Optimizing soft robots to perform specific tasks is a huge computational problem, but a new model can help.


MIT researchers have invented a way to efficiently optimize the control and design of soft robots for target tasks, which has traditionally been a monumental undertaking in computation.
Soft robots have springy, flexible, stretchy bodies that can essentially move an infinite number of ways at any given moment. Computationally, this represents a highly complex “state representation,” which describes how each part of the robot is moving. State representations for soft robots can have potentially millions of dimensions, making it difficult to calculate the optimal way to make a robot complete complex tasks.
At the Conference on Neural Information Processing Systems next month, the MIT researchers will present a model that learns a compact, or “low-dimensional,” yet detailed state representation, based on the underlying physics of the robot and its environment, among other factors. This helps the model iteratively co-optimize movement control and material design parameters catered to specific tasks.
“Soft robots are infinite-dimensional creatures that bend in a billion different ways at any given moment,” says first author Andrew Spielberg, a graduate student in the Computer Science and Artificial Intelligence Laboratory (CSAIL). “But, in truth, there are natural ways soft objects are likely to bend. We find the natural states of soft robots can be described very compactly in a low-dimensional description. We optimize control and design of soft robots by learning a good description of the likely states.”
In simulations, the model enabled 2D and 3D soft robots to complete tasks — such as moving certain distances or reaching a target spot —more quickly and accurately than current state-of-the-art methods.
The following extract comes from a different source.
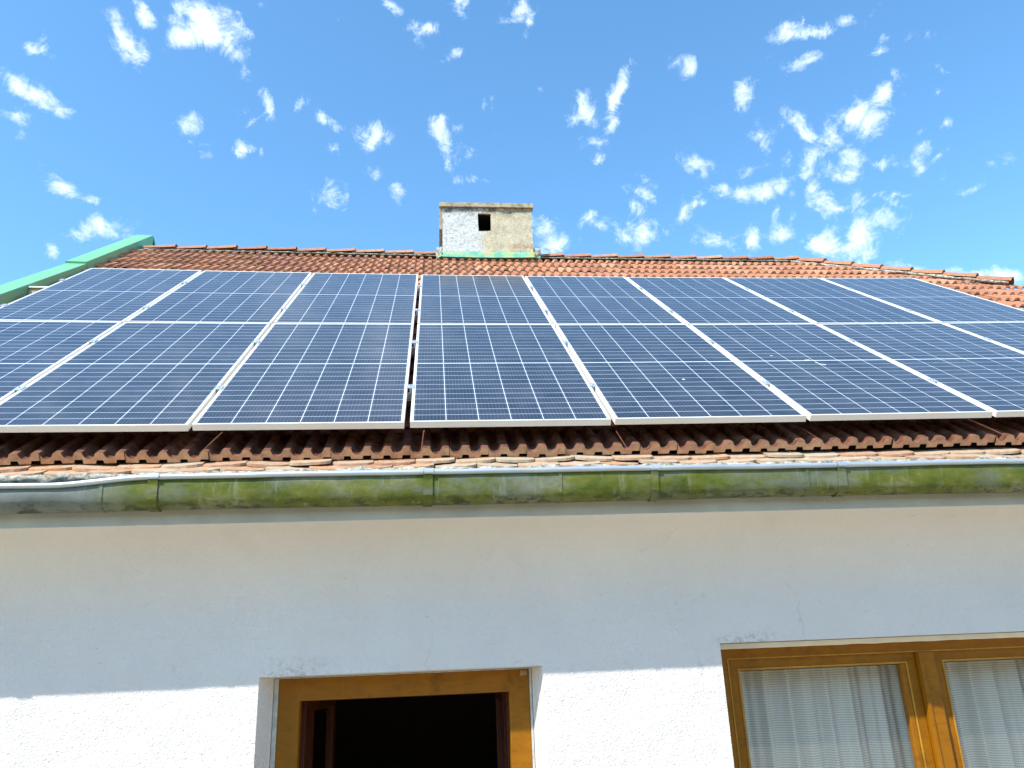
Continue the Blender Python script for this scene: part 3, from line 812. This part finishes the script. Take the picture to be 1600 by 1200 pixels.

The researchers next plan to implement the model in real soft robots.
Joining Spielberg on the paper are CSAIL graduate students Allan Zhao, Tao Du, and Yuanming Hu; Daniela Rus, director of CSAIL and the Andrew and Erna Viterbi Professor of Electrical Engineering and Computer Science; and Wojciech Matusik, an MIT associate professor in electrical engineering and computer science and head of the Computational Fabrication Group.